» **Aim**: Search the listing below for the word "from" and copy each line that holds it.

» **Material**:

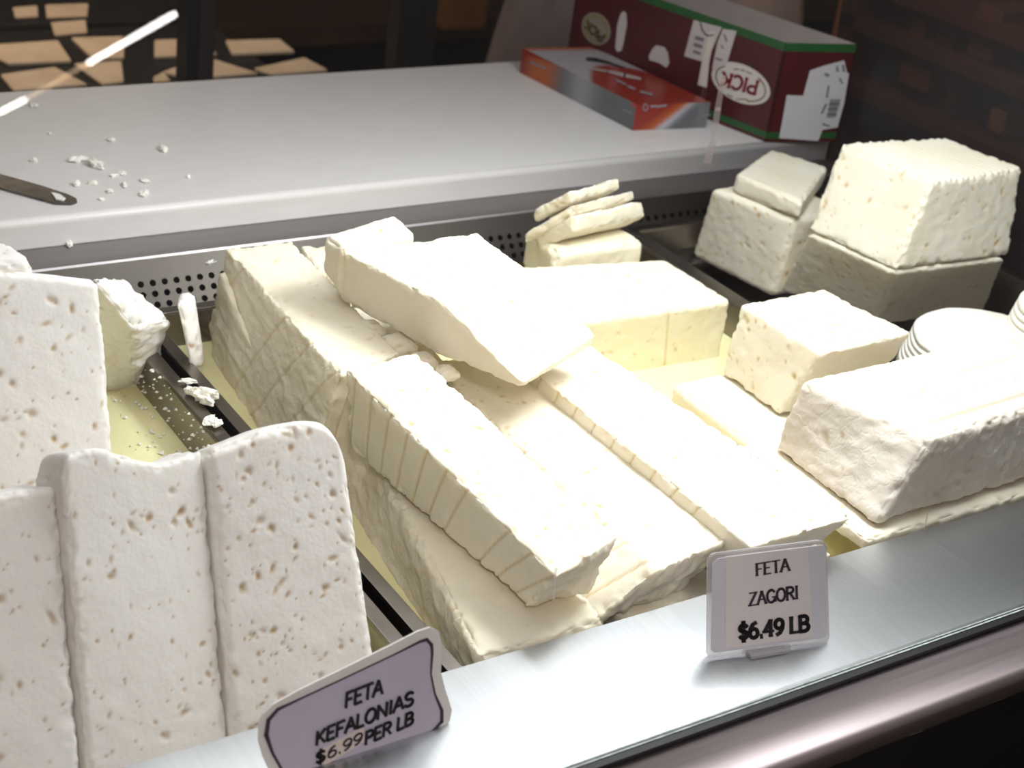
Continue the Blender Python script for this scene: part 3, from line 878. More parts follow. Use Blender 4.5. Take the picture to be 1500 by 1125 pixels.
def crumb(px, py, z, s, label, seed, group):
    c = P(px, py, z)
    bm = bmesh.new()
    bmesh.ops.create_icosphere(bm, subdivisions=3, radius=1)
    rg = np.random.default_rng(seed)
    sx, sy, sz = s * (.6 + rg.random()), s * (.5 + .5 * rg.random()), s * (.4 + .3 * rg.random())
    co = np.array([v.co for v in bm.verts]); dd = 1 + .75 * fbm(co * 2.3 + seed * 3, seed, 3)
    an = rg.random() * 3
    for v, k in zip(bm.verts, dd):
        q = v.co * float(k)
        x_, y_ = q.x * sx, q.y * sy
        v.co = Vector((x_ * math.cos(an) - y_ * math.sin(an), x_ * math.sin(an) + y_ * math.cos(an), q.z * sz))
    me = bpy.data.meshes.new('crumb'); bm.to_mesh(me); bm.free()
    me.materials.append(M['crumb'])
    o = bpy.data.objects.new('feta_crumb', me); COL.objects.link(o)
    o.location = (c[0], c[1], z + sz * .7)
    return tag(o, label, 'crumb', group)


bcr = [(115, 236, .008, 'long sliver of feta'), (140, 244, .009, 'largest feta crumb'), (112, 272, .006, 'feta crumb close to the knife tip'), (137, 270, .006, 'oblong feta crumb by the knife tip'),
       (168, 258, .004, 'feta crumb right of the largest'), (178, 255, .005, 'flat feta crumb right of the largest'), (182, 272, .005, 'feta crumb below the pair'), (212, 267, .005, 'feta crumb nearest the board middle'),
       (211, 285, .006, 'feta crumb nearest the board edge'), (161, 282, .004, 'small feta crumb between knife and board edge'), (238, 220, .006, 'lone feta crumb toward the middle of the board'), (163, 207, .006, 'feta crumb at the back of the scatter'),
       (50, 237, .005, 'feta crumb above the knife blade'), (73, 197, .004, 'pale crumb at the far back of the scatter'), (48, 156, .006, 'feta crumb near the back edge of the board'), (149, 293, .003, 'tiny feta crumb near the knife tip'), (276, 260, .003, 'tiny lone feta crumb far right of the scatter')]
for k, (px, py, s, lb) in enumerate(bcr):
    crumb(px, py, BZ, s * .72, lb + ' on the cutting board', 100 + k, 'feta crumbs on the cutting board')
for k, (px, py, s, lb) in enumerate([(102, 359, .004, 'feta crumb on the steel strip below the knife'), (975, 253, .007, 'wet feta crumb at the board edge behind the slices'), (985, 252, .004, 'small crumb beside the wet one at the board edge'),
                                     (215, 325, .007, 'flat smear of feta at the lower board edge'), (235, 322, .005, 'second flat smear of feta at the lower board edge')]):
    crumb(px, py, 0.0025, s, lb, 130 + k, 'feta crumbs on the steel strip')
crumb(1002, 294, -0.010, .006, 'feta crumb stuck on the perforated panel near the feta cube', 140, None)
crumb(308, 384, -0.008, .004, 'feta crumb stuck on the perforated panel beside the rough slab', 141, None)
for k, (px, py, s, lb) in enumerate([(298, 584, .009, 'largest feta crumb on the pan divider'), (303, 592, .005, 'feta crumb touching the largest one on the divider'), (278, 575, .006, 'feta crumb beside the largest one on the divider'), (275, 560, .004, 'small feta crumb higher on the divider'),
                                     (307, 618, .005, 'feta crumb low on the divider near the front slab'), (318, 622, .004, 'tiny crumb at the divider edge near the front slab')]):
    crumb(px, py, ZR, s, lb, 150 + k, 'feta crumbs on the pan divider')
# specks of curd on the left side of the divider: nobody could count them
sv = []; sf = []
for k in range(260):
    t = random.random(); yy = 0.25 + 0.30 * t
    if random.random() < 0.5: p = A_(-0.189 - random.random() * .004, yy, -0.018 - random.random() * 0.028)
    else: p = A_(-0.196 - abs(random.gauss(0, .016)), yy, WZ - 0.001)
    s = random.uniform(.0006, .0022)
    i = len(sv)
    sv += [p + A_(-s, 0, 0), p + A_(0, -s, 0), p + A_(s, 0, 0), p + A_(0, s, 0), p + A_(0, 0, s * .8)]
    sf += [(i, i + 1, i + 4), (i + 1, i + 2, i + 4), (i + 2, i + 3, i + 4), (i + 3, i, i + 4)]
tag(mesh_obj('curd_specks', sv, sf, M['crumb']), 'specks of curd and foam along the left side of the pan divider', 'curd', kind='stuff')

# ================================================================== boxes on the board
# printed glove carton
gb = empty('glove_carton', (0.45, 0.745, BZ), 'flat red, orange and grey printed carton lying on the cutting board', 'carton')
gA = P(926, 191, BZ); gB = P(1034, 187, BZ); gD = P(761, 106, BZ)
gh = 0.029
eu = gB - gA; ev = gD - gA


def print_mat(name, rough=0.3):
    m, n, l, b = new_mat(name)
    at = n.new('ShaderNodeAttribute'); at.attribute_name = 'print'
    nz = n.new('ShaderNodeTexNoise'); nz.inputs['Scale'].default_value = 60
    mx = n.new('ShaderNodeMixRGB'); mx.blend_type = 'MULTIPLY'; mx.inputs[0].default_value = 0.12
    l.new(at.outputs['Color'], mx.inputs[1]); l.new(nz.outputs['Color'], mx.inputs[2]); l.new(mx.outputs[0], b.inputs['Base Color'])
    b.inputs['Roughness'].default_value = rough
    return m


def printed_face(name, o, eu, ev, colf, mat, parent, nu=40, nv=20):
    V = []; C = []
    for j in range(nv + 1):
        for i in range(nu + 1):
            u, v = i / nu, j / nv
            V.append(o + eu * u + ev * v); C.append(colf(u, v))
    F = [(j * (nu + 1) + i, j * (nu + 1) + i + 1, (j + 1) * (nu + 1) + i + 1, (j + 1) * (nu + 1) + i) for j in range(nv) for i in range(nu)]
    ob = mesh_obj(name, V, F, mat, parent)
    a = ob.data.attributes.new('print', 'FLOAT_COLOR', 'POINT')
    a.data.foreach_set('color', np.array([c + (1,) for c in C], np.float32).ravel())
    return ob


def mix(a, b, t):
    t = min(1, max(0, t)); return tuple(p * (1 - t) + q * t for p, q in zip(a, b))


RED, ORG, GRY, LGT = (0.26, 0.022, 0.012), (0.45, 0.10, 0.02), (0.12, 0.12, 0.13), (0.42, 0.38, 0.40)


def side_long(u, v):       # u along the long side from the front corner, v up
    edge = 0.30 + 0.62 * u
    g = mix(GRY, (0.30, 0.29, 0.31), math.exp(-((u - .45) / .12) ** 2))
    if u > .62: g = mix(g, ORG, (u - .62) / .14)
    if u > .88: g = mix(g, RED, (u - .88) / .1)
    bound = 1.0 - 0.55 * max(0, (u - .55)) ** 1
    return mix(g, RED, (v - bound) / .08) if v > bound else g


def side_short(u, v):
    bd = u * .95 + .02 - (1 - v) * .55
    g = mix(GRY, (0.45, 0.45, 0.50), math.exp(-((u - .35 - v * .35) / .10) ** 2) + .5 * max(0, u - .75))
    g = mix(ORG, g, (u - .22 - v * .42) / .14)
    return mix(RED, g, (u - .05 - v * .42) / .2)


def top_f(u, v):           # v from the front to the far end
    s = 0.42 + .22 * math.sin((u - .1) * 3.0)
    c = mix(RED, LGT, (v - s) / .05)
    if v > .93: c = mix(c, ORG, (v - .93) / .05)
    return c


up_ = A_(0, 0, gh)
pm = print_mat('glove_print')
printed_face('side_panel', gA, ev, up_, side_long, pm, gb)
printed_face('end_panel', gA, eu, up_, side_short, pm, gb)
printed_face('top_panel', gA + up_, eu, ev, top_f, pm, gb, 24, 48)
printed_face('far_side_panel', gA + eu, ev, up_, side_long, pm, gb, 12, 6)
printed_face('far_end_panel', gA + ev, eu, up_, side_short, pm, gb, 12, 6)
printed_face('bottom_panel', gA + A_(0, 0, .0003), eu, ev, lambda u, v: GRY, pm, gb, 4, 4)
sh_top = Sheet(gA + up_, (0, 0, 1)); sh_sh = Sheet(gA, np.cross(eu, up_)); sh_lg = Sheet(gA, np.cross(ev, up_))
M['ink_dark'] = plain('dark_ink', (0.012, 0.01, 0.012), 0.6)
M['ink_grey'] = plain('grey_ink', (0.25, 0.22, 0.25), 0.6)
M['ink_grey2'] = plain('mid_grey_ink', (0.16, 0.14, 0.15), 0.6)
sh_top.ribbon('printed_handle', [([(860, 87), (872, 88), (890, 92), (915, 100)], [5, 6, 4, 2])], M['ink_dark'], gb, .0006)
sh_top.ribbon('printed_streak', [([(862, 101), (890, 105), (915, 111), (938, 116)], [2, 3, 6, 3])], plain('pale_print', (0.45, 0.36, 0.36), .5), gb, .0006)
for q_ in [([(903, 118), (916, 124)], 2.5), ([(920, 127), (930, 131)], 3), ([(938, 135), (955, 139)], 3)]:
    sh_top.ribbon('printed_mark', [q_], M['ink_grey'], gb, .0006)
for q_ in [(circ(945, 157, 3.2, 5, 0, 360, 10), 1.8), ([(953, 156), (960, 155)], 3), ([(962, 156), (968, 155)], 3), ([(970, 155), (976, 154)], 3)]:
    sh_sh.ribbon('printed_mark', [q_], M['ink_grey'], gb, .0006)
sh_sh.ribbon('printed_line', [([(1028, 169), (1040, 168)], 1.8)], M['ink_grey'], gb, .0006)
for q_ in [([(778, 91), (785, 94)], 3), ([(787, 95), (793, 97)], 3), ([(795, 98), (800, 100)], 3)]:
    sh_lg.ribbon('printed_mark', [q_], M['ink_grey'], gb, .0006)
sh_lg.ribbon('printed_line', [([(912, 160), (926, 166)], 2)], M['ink_grey'], gb, .0006)
sh_lg.ribbon('printed_badge', [([(928, 152), (930, 156)], 5)], plain('badge_red', (0.4, 0.05, 0.02), .5), gb, .0006)

# maroon carton with green bands, open at the top
mc = empty('maroon_carton', (0.59, 0.68, BZ), 'open maroon carton with green edge bands, printed upside down, beside the smoked panel', 'carton')
k0 = P(1121, 208, BZ)
dl = A_(-.21, .977, 0); dl /= np.linalg.norm(dl)
dr_ = A_(.977, -.21, 0); dr_ /= np.linalg.norm(dr_)
Ln, Wd = 0.30, 0.088
topz = PX(1159, 66, k0[0] + .0)[2]
Hc = max(.09, min(.125, topz - BZ))
hz = A_(0, 0, Hc)
lean = A_(0, 0, 0)
M['maroon'] = plain('maroon_print', (0.065, 0.004, 0.006), 0.32, 0, .10, 40)
M['band_green'] = plain('green_print', (0.012, 0.085, 0.018), 0.35, 0, .1, 40)
M['liner'] = plain('grey_liner', (0.40, 0.34, 0.32), 0.8, 0, .06, 30)


def wall_panel(name, o, e, t, mat_out):
    """carton wall: printed outside, grey inside"""
    nrm = np.cross(e, hz); nrm /= np.linalg.norm(nrm)
    q = [o, o + e, o + e + hz, o + hz]
    V = q + [p + t for p in q]
    ob = mesh_obj(name, V, [(0, 1, 2, 3), (7, 6, 5, 4), (0, 4, 5, 1), (1, 5, 6, 2), (2, 6, 7, 3), (3, 7, 4, 0)], mat_out, mc)
    ob.data.materials.append(M['liner'])
    for p in ob.data.polygons:
        if p.index in (1, 4): p.material_index = 1
    return ob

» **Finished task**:
Continue the Blender Python script for this scene: part 3, from line 878. More parts follow. Use Blender 4.5. Take the picture to be 1500 by 1125 pixels.
def side_long(u, v):       # u along the long side from the front corner, v up
def top_f(u, v):           # v from the front to the far end